What you need to do:
Reproduce nothing but the lines from the start of the material through the line that includes "pitch in metres", both ends included, and omit every picture.
[begin Dataset extract]
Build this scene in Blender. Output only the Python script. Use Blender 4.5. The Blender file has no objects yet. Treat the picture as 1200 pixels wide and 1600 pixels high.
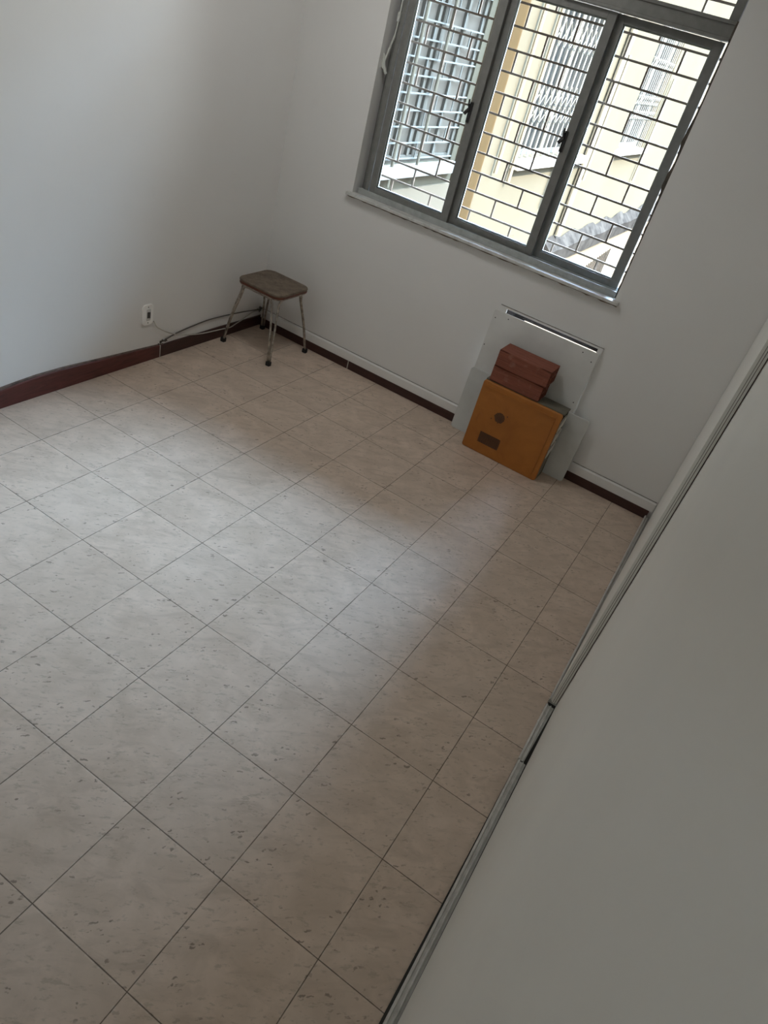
import bpy, bmesh, math, random
from mathutils import Vector, Matrix
random.seed(7)
C = bpy.context.scene.collection
T = 0.33                                   # floor tile pitch in metres

# ------------------------------------------------------------------ helpers
def obj(name, bm, mat=None, parent=None, bevel=0.0, smooth=False, seg=2):
    me = bpy.data.meshes.new(name)
    bmesh.ops.recalc_face_normals(bm, faces=bm.faces)
    bm.to_mesh(me); bm.free()
    o = bpy.data.objects.new(name, me); C.objects.link(o)
    if mat: me.materials.append(mat)
    if parent: o.parent = parent
    if smooth:
        for p in me.polygons: p.use_smooth = True
    if bevel > 0:
        m = o.modifiers.new('bevel', 'BEVEL'); m.width = bevel; m.segments = seg
        m.limit_method = 'ANGLE'; m.angle_limit = math.radians(40)
    return o
def tag(o, label=None, cat=None, group=None, kind=None):
    if label: o['label'] = label
    if cat: o['category'] = cat
    if group: o['group'] = group
    if kind: o['kind'] = kind
    return o
def empty(name, loc=(0, 0, 0)):
    o = bpy.data.objects.new(name, None); C.objects.link(o); o.empty_display_size = .05
    o.location = loc; return o
def box(bm, x0, x1, y0, y1, z0, z1):
    v = [bm.verts.new((x, y, z)) for z in (z0, z1) for y in (y0, y1) for x in (x0, x1)]
    for f in ((0, 1, 3, 2), (4, 6, 7, 5), (0, 4, 5, 1), (2, 3, 7, 6), (0, 2, 6, 4), (1, 5, 7, 3)):
        bm.faces.new([v[i] for i in f])
    return v
def B(*a):
    bm = bmesh.new(); box(bm, *a); return bm
def hexa(bm, b, t):                          # 4 bottom points, 4 top points
    vb = [bm.verts.new(p) for p in b]; vt = [bm.verts.new(p) for p in t]; n = len(b)
    bm.faces.new(vb[::-1]); bm.faces.new(vt)
    for i in range(n): bm.faces.new((vb[i], vb[(i + 1) % n], vt[(i + 1) % n], vt[i]))
def prism(bm, pts, axis, a0, a1):            # pts 2-D outline, extruded along axis
    def P(p, a):
        return {'x': (a, p[0], p[1]), 'y': (p[0], a, p[1]), 'z': (p[0], p[1], a)}[axis]
    hexa(bm, [P(p, a0) for p in pts], [P(p, a1) for p in pts])
def tube(bm, pts, r, n=8, cap=True):
    pts = [Vector(p) for p in pts]; rings = []
    t0 = (pts[1] - pts[0]).normalized()
    up = Vector((0, 0, 1)) if abs(t0.z) < .9 else Vector((1, 0, 0))
    nrm = t0.cross(up).normalized()
    for i, p in enumerate(pts):
        if i == 0: t = pts[1] - pts[0]
        elif i == len(pts) - 1: t = pts[-1] - pts[-2]
        else: t = (pts[i + 1] - p).normalized() + (p - pts[i - 1]).normalized()
        t.normalize()
        nrm = (nrm - t * nrm.dot(t)).normalized(); b = t.cross(nrm)
        rr = r[i] if isinstance(r, (list, tuple)) else r
        rings.append([bm.verts.new(p + (nrm * math.cos(2 * math.pi * k / n) + b * math.sin(2 * math.pi * k / n)) * rr) for k in range(n)])
    for a, c in zip(rings, rings[1:]):
        for k in range(n): bm.faces.new((a[k], a[(k + 1) % n], c[(k + 1) % n], c[k]))
    if cap: bm.faces.new(rings[0][::-1]); bm.faces.new(rings[-1])
def smooth_pts(p, k=6):                      # Catmull-Rom
    p = [Vector(q) for q in p]; out = []
    q = [p[0] * 2 - p[1]] + p + [p[-1] * 2 - p[-2]]
    for i in range(1, len(q) - 2):
        for s in range(k):
            t = s / k
            out.append(0.5 * ((2 * q[i]) + (q[i + 1] - q[i - 1]) * t + (2 * q[i - 1] - 5 * q[i] + 4 * q[i + 1] - q[i + 2]) * t * t + (3 * q[i] - q[i - 1] - 3 * q[i + 1] + q[i + 2]) * t ** 3))
    out.append(p[-1]); return out
def rrect(x0, x1, y0, y1, r, n=5):
    out = []
    for cx, cy, a in ((x1 - r, y1 - r, 0), (x0 + r, y1 - r, 90), (x0 + r, y0 + r, 180), (x1 - r, y0 + r, 270)):
        for k in range(n + 1):
            t = math.radians(a + 90 * k / n); out.append((cx + r * math.cos(t), cy + r * math.sin(t)))
    return out

# ------------------------------------------------------------------ materials
class NT:
    def __init__(s, name):
        s.m = bpy.data.materials.new(name); s.m.use_nodes = True
        s.t = s.m.node_tree; s.b = s.t.nodes['Principled BSDF']; s.n = s.t.nodes
        s.out = s.t.nodes['Material Output']
    def new(s, typ, **k):
        n = s.n.new(typ)
        for a, v in k.items():
            if a.startswith('i_'): n.inputs[a[2:].replace('_', ' ')].default_value = v
            else: setattr(n, a, v)
        return n
    def l(s, a, b): s.t.links.new(a, b)
    def math(s, op, a, b=None, c=None, clamp=False):
        n = s.n.new('ShaderNodeMath'); n.operation = op; n.use_clamp = clamp
        for i, v in enumerate((a, b, c)):
            if v is None: continue
            if isinstance(v, (int, float)): n.inputs[i].default_value = v
            else: s.l(v, n.inputs[i])
        return n.outputs[0]
    def mix(s, fac, a, b, mode='MIX'):
        n = s.n.new('ShaderNodeMix'); n.data_type = 'RGBA'; n.blend_type = mode
        for i, v in ((0, fac), (6, a), (7, b)):
            if isinstance(v, (int, float)): n.inputs[i].default_value = v
            elif isinstance(v, tuple): n.inputs[i].default_value = (*v, 1)
            else: s.l(v, n.inputs[i])
        return n.outputs[2]
    def coord(s): return s.n.new('ShaderNodeTexCoord').outputs['Object']
    def noise(s, scale, detail=4, rough=.55, vec=None, dist=0):
        n = s.n.new('ShaderNodeTexNoise'); n.inputs['Scale'].default_value = scale
        n.inputs['Detail'].default_value = detail; n.inputs['Roughness'].default_value = rough
        n.inputs['Distortion'].default_value = dist
        s.l(vec if vec is not None else s.coord(), n.inputs['Vector']); return n.outputs['Fac']
    def ramp(s, v, a, b, c0=0., c1=1.):
        n = s.n.new('ShaderNodeMapRange'); s.l(v, n.inputs[0])
        n.inputs[1].default_value = a; n.inputs[2].default_value = b
        n.inputs[3].default_value = c0; n.inputs[4].default_value = c1; return n.outputs[0]
    def bump(s, h, strength=.3, dist=.002):
        n = s.n.new('ShaderNodeBump'); n.inputs['Strength'].default_value = strength
        n.inputs['Distance'].default_value = dist; s.l(h, n.inputs['Height'])
        s.l(n.outputs[0], s.b.inputs['Normal'])
def mat(name, col, rough=.6, metal=0., var=.06, scale=12, bump=0., spec=.5, bscale=None):
    n = NT(name); n.b.inputs['Roughness'].default_value = rough
    n.b.inputs['Metallic'].default_value = metal; n.b.inputs['Specular IOR Level'].default_value = spec
    f = n.noise(scale, 5)
    dk = tuple(c * (1 - var * 1.6) for c in col); lt = tuple(min(1, c * (1 + var)) for c in col)
    n.l(n.mix(n.ramp(f, .3, .7), dk, lt), n.b.inputs['Base Color'])
    if bump: n.bump(n.noise(bscale or scale * 6, 3), bump, .001)
    return n.m
def paint_wall(name, col, dirt=.04):
    n = NT(name); n.b.inputs['Roughness'].default_value = .62; n.b.inputs['Specular IOR Level'].default_value = .35
    a = n.noise(1.3, 3); b = n.noise(9, 5)
    c1 = n.mix(n.ramp(a, .3, .75), tuple(c * (1 - dirt) for c in col), col)
    c2 = n.mix(n.ramp(b, .62, .82, 0, .25), c1, tuple(c * .9 for c in col))
    n.l(c2, n.b.inputs['Base Color']); n.bump(n.noise(60, 4), .12, .0015); return n.m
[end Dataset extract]
Solved problem:
Build this scene in Blender. Output only the Python script. Use Blender 4.5. The Blender file has no objects yet. Treat the picture as 1200 pixels wide and 1600 pixels high.
import bpy, bmesh, math, random
from mathutils import Vector, Matrix
random.seed(7)
C = bpy.context.scene.collection
T = 0.33                                   # floor tile pitch in metres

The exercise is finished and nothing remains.